→ YOUR OBJECTIVE
Without the pictures, output the lines of the material from the very first through the one that holds "pwr=f.mesh('desk_power_unit')".

→ DATA LINES

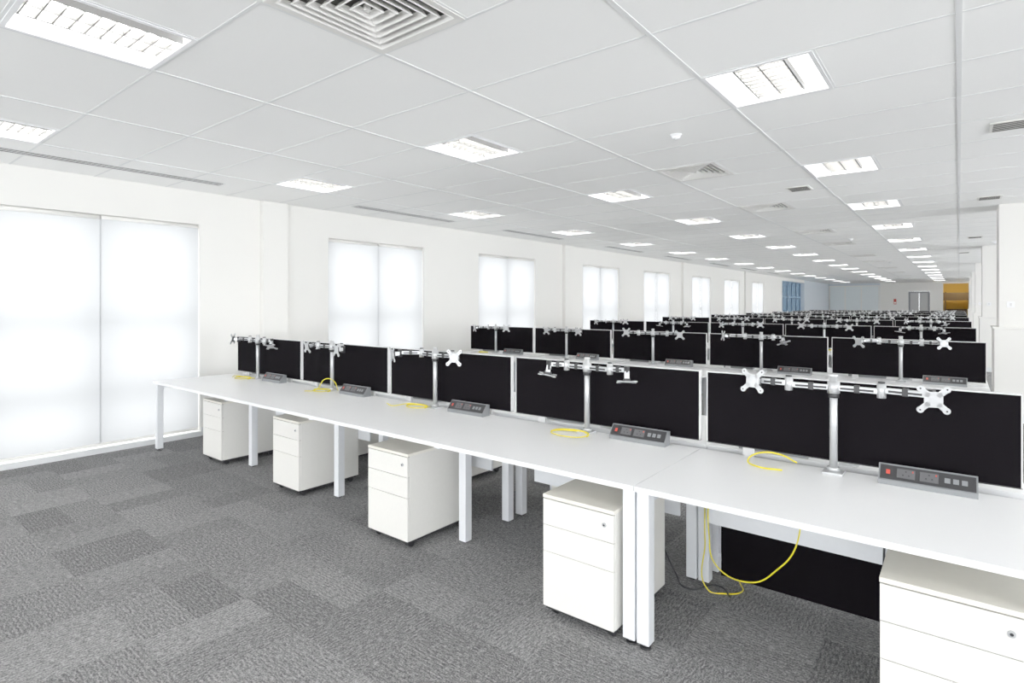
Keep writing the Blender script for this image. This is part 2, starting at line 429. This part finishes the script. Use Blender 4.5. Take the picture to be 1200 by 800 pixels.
for x0,x1,m in ((-L2,-L2+.012,M_grey),(-L2+.012,L2-.012,M_grey),(L2-.012,L2,M_grey)):
    vsA=[(x0,y,z) for y,z in prof]; vsB=[(x1,y,z) for y,z in prof]
    for k in range(5):
        f.quad([vsA[k],vsA[(k+1)%5],vsB[(k+1)%5],vsB[k]],m)
    f.quad(vsA,m); f.quad(vsB,m)
ang=math.atan2(.065,.05)
MF=Matrix.Translation((0,-.020,.0525))@Matrix.Rotation(ang,4,'X')
f.box(-L2+.006,L2-.006,-.034,.034,-.001,.004,M_blk,.001,M=MF)
f.box(-L2+.03,-L2+.045,-.010,.010,.004,.007,M_red,0,M=MF)
for x in (-.075,.01):
    f.box(x-.034,x+.034,-.022,.022,.004,.006,M_sock,.001,M=MF)
    for dx,dy in ((-.011,-.008),(.011,-.008),(0,.010)): f.box(x+dx-.003,x+dx+.003,dy-.003,dy+.003,.006,.0068,M_blk,0,M=MF)
    f.box(x+.023,x+.028,.008,.016,.006,.008,M_red,0,M=MF)
for x in (.075,.105,.135): f.box(x-.010,x+.010,-.012,.010,.004,.006,M_grey,0,M=MF)
pwr=f.mesh('desk_power_unit')

def arm_mesh(params,ph=.475):
    f=MB()
    f.box(-.045,.045,-.05,.04,0,.010,M_sil,.002); f.box(-.03,.03,.028,.04,-.06,.004,M_sil,.002)
    f.cyl((0,0,.01),(0,0,.03),.028,M_sil,18); f.cyl((0,0,.03),(0,0,ph),.0175,M_sil,18); f.cyl((0,0,ph),(0,0,ph+.008),.019,M_frm,18)
    za=ph-.055
    f.cyl((0,0,za-.028),(0,0,za+.03),.027,M_sil,18); f.cyl((0,0,za-.05),(0,0,za-.03),.024,M_blk,18)
    def bar(p0,p1,z,m):
        d=Vector((p1[0]-p0[0],p1[1]-p0[1],0)); a=math.atan2(d.y,d.x); Lb=d.length
        M=Matrix.Translation((p0[0],p0[1],z))@Matrix.Rotation(a,4,'Z')
        f.box(.015,Lb-.015,-.011,.011,-.013,.013,m,.004,M=M)
        f.box(.03,Lb-.03,-.0125,.0125,-.006,.004,M_blk,0,M=M)
        f.box(Lb*.5-.012,Lb*.5+.012,-.014,.014,-.018,.018,M_blk,.003,M=M)
    for a1,l1,a2,l2,yaw,tilt in params:
        a1,a2,yaw,tilt=[math.radians(v) for v in (a1,a2,yaw,tilt)]
        p1=(l1*math.cos(a1),l1*math.sin(a1)); p2=(p1[0]+l2*math.cos(a2),p1[1]+l2*math.sin(a2))
        bar((0,0),p1,za,M_sil)
        f.cyl((p1[0],p1[1],za-.03),(p1[0],p1[1],za+.038),.019,M_sil,14); f.cyl((p1[0],p1[1],za+.038),(p1[0],p1[1],za+.046),.015,M_blk,14)
        bar(p1,p2,za+.006,M_sil)
        f.cyl((p2[0],p2[1],za-.03),(p2[0],p2[1],za+.03),.017,M_blk,14)
        M=Matrix.Translation((p2[0],p2[1],za))@Matrix.Rotation(yaw,4,'Z')@Matrix.Rotation(tilt,4,'X')
        f.box(-.015,.015,-.05,0,-.015,.015,M_sil,.003,M=M)
        f.box(-.02,.02,-.062,-.045,-.025,.025,M_blk,.003,M=M)
        f.box(-.034,.034,-.068,-.062,-.034,.034,M_sil,.002,M=M)
        for q in (45,135,225,315):
            R=M@Matrix.Translation((0,-.065,0))@Matrix.Rotation(math.radians(q),4,'Y')
            f.box(.02,.070,-.003,.003,-.012,.012,M_sil,.002,M=R)
            f.cyl(R@Vector((.066,-.0035,0)),R@Vector((.066,.0035,0)),.014,M_sil,12)
            f.cyl(R@Vector((.067,-.0042,0)),R@Vector((.067,-.0034,0)),.004,M_blk,8)
    return f.mesh('dual_screen_arm')
V=[arm_mesh([(184,.20,176,.15,-12,-8),(-3,.20,-10,.19,10,4)]),
   arm_mesh([(178,.16,200,.12,-60,80),(-8,.18,-4,.12,30,78)]),
   arm_mesh([(170,.2,215,.18,-25,5),(4,.18,-35,.2,20,-10)]),
   arm_mesh([(176,.2,190,.2,-50,-5),(0,.14,20,.10,40,60)]),
   arm_mesh([(187,.2,168,.14,-5,10),(-12,.22,-30,.14,-10,0)])]
VL=arm_mesh([(184,.20,176,.17,-12,0),(-3,.20,-10,.20,10,0)],ph=.37)

xc=[XS+MOD/2-MOD*k for k in range(5)]
pedx=[-.02,-1.455,-2.96,-4.40,-5.81]
pedy=[0.0,-.02,.05,.16,.19]
order0=[0,1,2,4,3]
for r in range(NROW):
    y=ROW0+ROWP*r; cy=y+CY
    place('bench_desk',b4,(XS-4*MOD-.001,y,0)); place('bench_desk',b1,(XS+.001,y,0))
    for k,x in enumerate(xc):
        place('desk_divider_screen',scr,(x,cy,0))
        v=V[order0[k]] if r==0 else V[random.randrange(5)]
        place('dual_screen_arm',v,(x-.02,y+.80,DT),rz=0 if r==0 else math.radians(random.uniform(-6,6)))
        place('dual_screen_arm',VL,(x+.02,2*cy-(y+.80),DT),rz=math.pi+math.radians(random.uniform(-6,6)))
        place('desk_power_unit',pwr,(x+.35,y+.79,DT),rz=0 if r==0 else math.radians(random.uniform(-4,4)))
        place('desk_power_unit',pwr,(x-.35,2*cy-(y+.79),DT),rz=math.pi)
        px=pedx[k]
        yy=pedy[k] if r==0 else random.uniform(0.04,.15)
        place('drawer_pedestal',ped,(px,y+yy,0))
        place('drawer_pedestal',ped,(2*x-px if k else x-.4,2*cy-(y+yy),0),rz=math.pi)

# ------------------------------------------------------------------ cables
def cable(name,pts,r=.0035,m=M_yel):
    c=bpy.data.curves.new(name,'CURVE'); c.dimensions='3D'; c.bevel_depth=r; c.bevel_resolution=3; c.resolution_u=10
    sp=c.splines.new('BEZIER'); sp.bezier_points.add(len(pts)-1)
    for bp_,p_ in zip(sp.bezier_points,pts): bp_.co=p_; bp_.handle_left_type=bp_.handle_right_type='AUTO'
    c.materials.append(m); o=bpy.data.objects.new(name,c); scene.collection.objects.link(o); return o
cable('yellow_network_cable',[(-1.03,3.0,.69),(-1.04,3.0,.36),(-1.00,3.0,.20),(-.83,3.0,.165),(-.70,3.0,.27),(-.62,3.0,.40),(-.60,3.02,.69)])
cable('yellow_network_cable',[(-1.10,3.12,.68),(-1.11,3.14,.25),(-1.08,3.10,.01),(-1.0,3.12,.006),(-.93,3.2,.006),(-.97,3.3,.006)])
cable('yellow_network_cable',[(-.66,3.22,.752),(-.74,3.225,.78),(-.83,3.18,.785),(-.87,3.10,.757),(-.80,3.03,.75),(-.69,3.04,.75)],.0042)
def ring(cx,cy,rad):
    pts=[]
    for k in range(15):
        a=k*2*math.pi/9; pts.append((cx+rad*math.cos(a)*(1+.06*(k%3)),cy+rad*.75*math.sin(a),DT+.006+.0008*k))
    cable('yellow_network_cable',pts)
ring(-1.93,3.04,.12); ring(-3.40,3.08,.09); ring(-4.72,3.08,.09); ring(-6.2,3.06,.10)
cable('yellow_network_cable',[(-4.62,3.19,.75),(-4.66,3.17,.84),(-4.72,3.12,.86),(-4.78,3.06,.76),(-4.85,2.98,.75)])
cable('yellow_network_cable',[(-3.30,3.14,.75),(-3.42,3.05,.78),(-3.60,3.0,.75),(-3.72,3.04,.75)])
cable('yellow_network_cable',[(-6.05,3.14,.75),(-6.25,3.02,.78),(-6.42,3.05,.75)])
for r in range(1,4):
    for x in xc:
        if random.random()<.6: ring(x+random.uniform(-.3,.2),ROW0+ROWP*r+.70,.08)
cable('black_power_lead',[(-1.30,3.05,.66),(-1.34,3.08,.25),(-1.28,3.14,.03),(-1.18,3.05,.008),(-1.05,3.18,.008),(-.96,3.1,.008)],.005,M_blk)
cable('black_power_lead',[(-3.3,3.05,.66),(-3.25,3.08,.2),(-3.1,3.1,.01),(-2.95,3.2,.01)],.005,M_blk)
cable('black_power_lead',[(-.26,3.0,.66),(-.24,3.0,.2),(-.15,2.95,.01),(.0,3.05,.01)],.005,M_blk)
cable('yellow_network_cable',[(-3.35,3.0,.66),(-3.4,3.02,.3),(-3.3,3.0,.2),(-3.2,3.02,.66)])

# ------------------------------------------------------------------ light & camera
wd=bpy.data.worlds.new('overcast'); scene.world=wd; wd.use_nodes=True
bg=wd.node_tree.nodes['Background']; bg.inputs[0].default_value=(0.95,0.975,1.0,1); bg.inputs[1].default_value=6.0

cam=bpy.data.cameras.new('camera'); co=bpy.data.objects.new('camera',cam); scene.collection.objects.link(co)
co.location=(0,0,1.58); co.rotation_euler=(math.radians(90),0,math.radians(38.3))
cam.sensor_width=36; cam.lens=19.9; cam.shift_y=-45/1200; cam.clip_end=200
scene.camera=co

→ OUTPUT OF THE TASK
Keep writing the Blender script for this image. This is part 2, starting at line 429. This part finishes the script. Use Blender 4.5. Take the picture to be 1200 by 800 pixels.
for x0,x1,m in ((-L2,-L2+.012,M_grey),(-L2+.012,L2-.012,M_grey),(L2-.012,L2,M_grey)):
    vsA=[(x0,y,z) for y,z in prof]; vsB=[(x1,y,z) for y,z in prof]
    for k in range(5):
        f.quad([vsA[k],vsA[(k+1)%5],vsB[(k+1)%5],vsB[k]],m)
    f.quad(vsA,m); f.quad(vsB,m)
ang=math.atan2(.065,.05)
MF=Matrix.Translation((0,-.020,.0525))@Matrix.Rotation(ang,4,'X')
f.box(-L2+.006,L2-.006,-.034,.034,-.001,.004,M_blk,.001,M=MF)
f.box(-L2+.03,-L2+.045,-.010,.010,.004,.007,M_red,0,M=MF)
for x in (-.075,.01):
    f.box(x-.034,x+.034,-.022,.022,.004,.006,M_sock,.001,M=MF)
    for dx,dy in ((-.011,-.008),(.011,-.008),(0,.010)): f.box(x+dx-.003,x+dx+.003,dy-.003,dy+.003,.006,.0068,M_blk,0,M=MF)
    f.box(x+.023,x+.028,.008,.016,.006,.008,M_red,0,M=MF)
for x in (.075,.105,.135): f.box(x-.010,x+.010,-.012,.010,.004,.006,M_grey,0,M=MF)
pwr=f.mesh('desk_power_unit')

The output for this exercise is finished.